Okay its real I'm crying. So happy he's doing well and hope nothing but the best for his future. Such a good guy and funny dude , got me laughing like crazy always since the scuf house
you are an inspiration i play call of duty competitively and i was also addicted to drugs im coming up on 1 year of sobriety from weed heroin and fentanyl and i feel great thank you for this and thank you optic for being such great friends wish i had the same but thank you and guys if you are addicted and struggling remember if i can do it you can also do it and i hope that evrybody gets better i just 24 and im learning to be happy and love life and sobriety its awesome i hope you guys can find the same strength to do what im doing all love guys hope my fellow addicts get better peace
Hecks is such a good man optic people are really lucky to have him. If Maniac was in any other team im pretty sure his carrer would have been over or he would have had to fight on his own.

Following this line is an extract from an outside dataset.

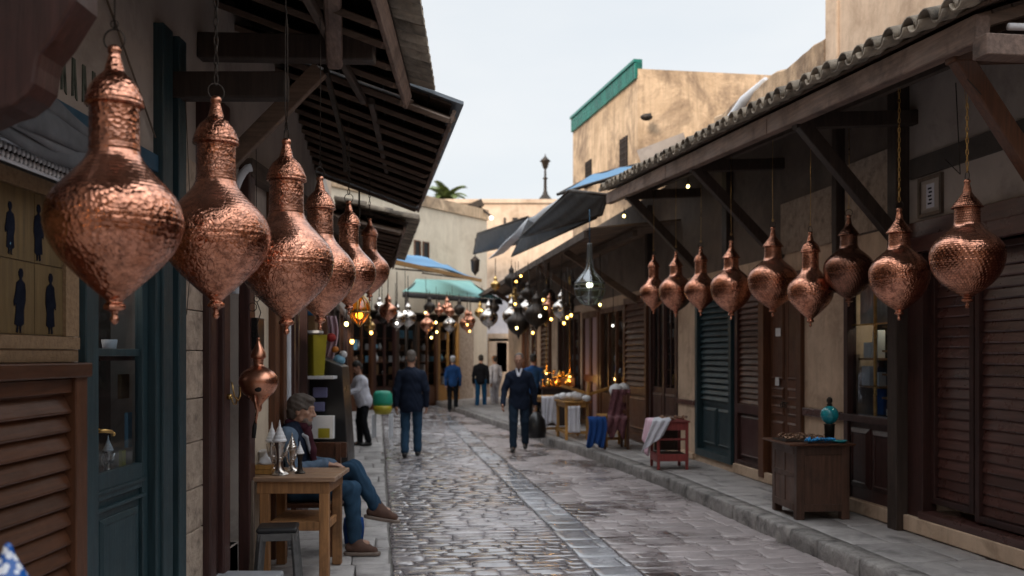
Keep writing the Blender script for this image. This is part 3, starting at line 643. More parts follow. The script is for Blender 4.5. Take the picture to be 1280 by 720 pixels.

This isn't just a good friend helping out another friend. Picture a world where your employer can be that close to you and put you through rehab. If more bosses were like Hector the world would be so much happier and productive.
@@cianohara1480 i can't say i know what that would be like. But i do know what its like to have an additction at a young age have a company turn its back on you and then i was left alone to dig myself a deeper hole. At least having a camera man around gives me another human to talk to
@@cianohara1480 Yeah I see that would suck but thats his job, and what he's famous for. Crazy thing is the camera helps him so much through streaming and youtube now.
So good to see him doing well, it's a very hard journey. Honestly hecz is an amazing owner and appears that everyone apart of optic is almost family and not just some asset to him.
@@Furiouspenguin27 i’m unsure of what exactly you mean, but in my opinion right now is a perfect time to discuss how to appropriately address sufferers of mental illness 👍
The intro gave me chills. What an episode. Also the realness and emotion in the "I knew... I knew it was you." The man that Hector is and example he sets for his friends and those around him. Another level. This is more than just an org.